We continue to observe the deep persistent slab in our snowpits.  Hard force is still required to initiate failure, but full propagation across the column is the common result.  Recent melt-freeze temperature cycles have helped to create an unpenetrable slab above the deep weak layer. Remember that deep slabs are often triggered from thin weak snowpack areas found near rock outcrops and on convex slopes.  Best travel advice is to avoid such areas. 

Snowpack Discussion

From  February 4th through midnight February 14th, our snowpacks were subjected to tempeartures above 35ºF.  Add to this a massive rain on snow event, and you get a weak snowpack dominated by a loose wet granular condition.  The last three days our snowpack have gained significant strength under daily melt-freeze temperature cycles.  This has allowed the snowpack to refreeze free water in the upper snowpack and solidify bonds between crystals.  Snowpack weaknesses are located near the ground associated with large blocky crystals  that are loosely consolidated.

 

(rain marks on snowpack)              weak layer near the ground

recent observations

Today I visited Big Creek Baldy Mountain 5,768 feet in the Purcell Range.  There I encountered a 35 inch deep snowpack on a steep northeast aspect.  At the 20 - 24 inch level, I found a steep temperature gradient (-5'C to -8'C).  Since Wednesday February 4th, our snowpack was subjected to above freezing temperatures until Saturday February 14th at midnight.  The melt-freeze temperature cycles of the last three days has created a 3 inch knife hard surface crust.  This crust is NOT penetrated by snowmobile, ski, or boot.  Below the surface crust several pencil hard layers down to the benchmark Thanksgiving raincrust residing at 6-8 inches.  Below the raincrust to the ground is large loosely consoildated 4mm blocky crystals.
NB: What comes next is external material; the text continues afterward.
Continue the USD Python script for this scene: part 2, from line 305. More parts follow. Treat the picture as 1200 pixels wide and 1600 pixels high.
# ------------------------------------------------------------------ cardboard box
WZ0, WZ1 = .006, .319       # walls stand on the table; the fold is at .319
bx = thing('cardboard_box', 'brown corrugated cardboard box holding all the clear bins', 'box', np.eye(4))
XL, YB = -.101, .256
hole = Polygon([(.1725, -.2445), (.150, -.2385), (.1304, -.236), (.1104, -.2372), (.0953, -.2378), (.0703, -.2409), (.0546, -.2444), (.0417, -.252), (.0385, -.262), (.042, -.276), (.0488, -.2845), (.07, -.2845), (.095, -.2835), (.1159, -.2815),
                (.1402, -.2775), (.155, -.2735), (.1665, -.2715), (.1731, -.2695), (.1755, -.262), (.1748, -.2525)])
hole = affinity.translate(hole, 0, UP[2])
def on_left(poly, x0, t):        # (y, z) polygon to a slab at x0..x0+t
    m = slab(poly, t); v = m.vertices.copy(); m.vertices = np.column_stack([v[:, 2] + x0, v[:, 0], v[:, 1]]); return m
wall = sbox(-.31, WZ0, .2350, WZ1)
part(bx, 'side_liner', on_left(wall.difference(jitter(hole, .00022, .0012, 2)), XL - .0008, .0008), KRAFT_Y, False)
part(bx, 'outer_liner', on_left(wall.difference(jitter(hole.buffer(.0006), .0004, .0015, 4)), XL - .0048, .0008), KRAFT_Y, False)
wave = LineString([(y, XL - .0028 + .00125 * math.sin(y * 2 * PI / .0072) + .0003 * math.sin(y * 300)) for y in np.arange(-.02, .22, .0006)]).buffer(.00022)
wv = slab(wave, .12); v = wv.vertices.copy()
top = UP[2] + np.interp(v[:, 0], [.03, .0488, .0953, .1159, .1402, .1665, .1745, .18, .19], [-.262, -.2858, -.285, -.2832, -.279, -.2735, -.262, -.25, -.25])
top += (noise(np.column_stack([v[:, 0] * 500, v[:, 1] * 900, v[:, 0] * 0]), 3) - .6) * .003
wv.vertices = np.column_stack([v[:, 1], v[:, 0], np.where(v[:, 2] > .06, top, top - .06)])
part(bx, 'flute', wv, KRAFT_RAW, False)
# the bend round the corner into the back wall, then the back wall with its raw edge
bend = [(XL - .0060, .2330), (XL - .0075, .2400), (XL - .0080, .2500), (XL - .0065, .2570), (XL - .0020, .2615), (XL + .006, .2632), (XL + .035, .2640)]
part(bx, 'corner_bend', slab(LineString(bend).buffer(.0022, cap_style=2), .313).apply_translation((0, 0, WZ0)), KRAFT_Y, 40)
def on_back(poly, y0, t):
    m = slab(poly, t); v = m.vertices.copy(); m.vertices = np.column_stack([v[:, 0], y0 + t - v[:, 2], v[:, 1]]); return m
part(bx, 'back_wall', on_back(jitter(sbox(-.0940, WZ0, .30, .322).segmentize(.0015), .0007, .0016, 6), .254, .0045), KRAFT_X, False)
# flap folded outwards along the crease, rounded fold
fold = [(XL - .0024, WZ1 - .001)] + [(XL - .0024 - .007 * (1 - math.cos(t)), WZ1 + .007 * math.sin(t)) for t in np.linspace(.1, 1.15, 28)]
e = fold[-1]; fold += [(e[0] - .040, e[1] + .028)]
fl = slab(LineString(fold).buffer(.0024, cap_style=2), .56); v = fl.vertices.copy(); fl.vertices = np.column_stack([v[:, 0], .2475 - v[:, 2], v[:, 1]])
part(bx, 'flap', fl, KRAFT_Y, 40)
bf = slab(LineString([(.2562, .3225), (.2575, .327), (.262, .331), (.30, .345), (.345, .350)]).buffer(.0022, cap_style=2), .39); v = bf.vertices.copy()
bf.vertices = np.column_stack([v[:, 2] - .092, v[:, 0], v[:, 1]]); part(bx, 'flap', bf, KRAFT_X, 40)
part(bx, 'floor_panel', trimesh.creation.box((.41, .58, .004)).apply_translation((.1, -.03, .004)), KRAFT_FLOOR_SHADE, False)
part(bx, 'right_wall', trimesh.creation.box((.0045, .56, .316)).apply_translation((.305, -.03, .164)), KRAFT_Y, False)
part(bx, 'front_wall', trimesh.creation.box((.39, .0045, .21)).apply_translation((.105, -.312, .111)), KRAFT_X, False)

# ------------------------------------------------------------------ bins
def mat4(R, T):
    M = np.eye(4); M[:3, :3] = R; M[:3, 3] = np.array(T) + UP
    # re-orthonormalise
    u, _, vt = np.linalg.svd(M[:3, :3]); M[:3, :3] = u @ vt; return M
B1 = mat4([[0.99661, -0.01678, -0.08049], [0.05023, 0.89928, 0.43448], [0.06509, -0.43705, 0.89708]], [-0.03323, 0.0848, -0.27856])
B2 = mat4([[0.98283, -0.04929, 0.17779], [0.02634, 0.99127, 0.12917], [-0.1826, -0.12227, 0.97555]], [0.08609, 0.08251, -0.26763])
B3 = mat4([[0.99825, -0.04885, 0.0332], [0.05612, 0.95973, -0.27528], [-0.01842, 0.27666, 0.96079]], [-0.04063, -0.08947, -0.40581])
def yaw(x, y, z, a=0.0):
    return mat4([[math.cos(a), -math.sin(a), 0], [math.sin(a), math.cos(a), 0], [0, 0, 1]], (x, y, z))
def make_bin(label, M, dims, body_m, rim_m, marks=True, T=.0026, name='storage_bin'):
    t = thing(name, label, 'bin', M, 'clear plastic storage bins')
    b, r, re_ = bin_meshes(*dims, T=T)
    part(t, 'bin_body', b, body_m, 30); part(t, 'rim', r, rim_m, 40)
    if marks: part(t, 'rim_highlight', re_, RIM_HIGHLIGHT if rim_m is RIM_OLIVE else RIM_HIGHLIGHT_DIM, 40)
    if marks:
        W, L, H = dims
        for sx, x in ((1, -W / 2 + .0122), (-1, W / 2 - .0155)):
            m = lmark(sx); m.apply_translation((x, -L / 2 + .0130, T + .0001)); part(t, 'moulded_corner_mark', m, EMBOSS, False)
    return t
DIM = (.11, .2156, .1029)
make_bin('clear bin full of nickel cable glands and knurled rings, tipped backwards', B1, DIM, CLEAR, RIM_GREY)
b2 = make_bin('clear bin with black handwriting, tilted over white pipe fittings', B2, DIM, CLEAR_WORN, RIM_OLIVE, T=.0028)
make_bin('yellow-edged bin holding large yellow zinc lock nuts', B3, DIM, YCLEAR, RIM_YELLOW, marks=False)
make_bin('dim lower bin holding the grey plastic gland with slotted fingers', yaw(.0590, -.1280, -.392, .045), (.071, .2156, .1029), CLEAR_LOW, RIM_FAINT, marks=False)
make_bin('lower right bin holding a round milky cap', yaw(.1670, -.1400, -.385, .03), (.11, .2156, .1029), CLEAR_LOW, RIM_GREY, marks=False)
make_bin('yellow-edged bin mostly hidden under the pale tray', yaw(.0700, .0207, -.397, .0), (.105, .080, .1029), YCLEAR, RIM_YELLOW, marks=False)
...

Extended Column Tests with hard force (Quality 2) produced full propagation at the interface of the Thanksgiving raincrust and the loosely consolidated large crystals.  Above this failure is 29 inches of very hard slab material.

 

(looking NW od Big Cr Baldy)         ECTP 27 Q2 @ T-giving crust

Weather and CURRENT CONDITIONS
weather summary

Since the Thursday February 12 advisory, weather has been dry with daily melt-freeze temperature cycles.  All SNOTEL sites are reporting night time freezing in the 20s F since Saturday at midnight and day time thawing near 40º F.  Recall, these are first freezing temepratures since Wednesday February 4th!  All sites continue to report SWE loss from the snowpack ranging from -0.3" to -0.4 inches.  Weather today at Big Creek Baldy Mountain 5,768 feet was clear, calm, and 20º F with no new snow.  Forecasted weather through Thursday is for increasing cloud cover (45-75% Wednesday PM - Thursday) with continued daily melt-freeze temperature cycles.  Winds will be light (6-9 mph) out of the southwest, with no chance of precipitation.   

Disclaimer

This advisory applies only to backcountry areas outside established ski area boundaries. This advisory describes general avalanche conditions and local variations always occur. This advisory expires midnight on the posted day unless otherwise noted. The information in this advisory is provided by the USDA Forest Service who is solely responsible for its content.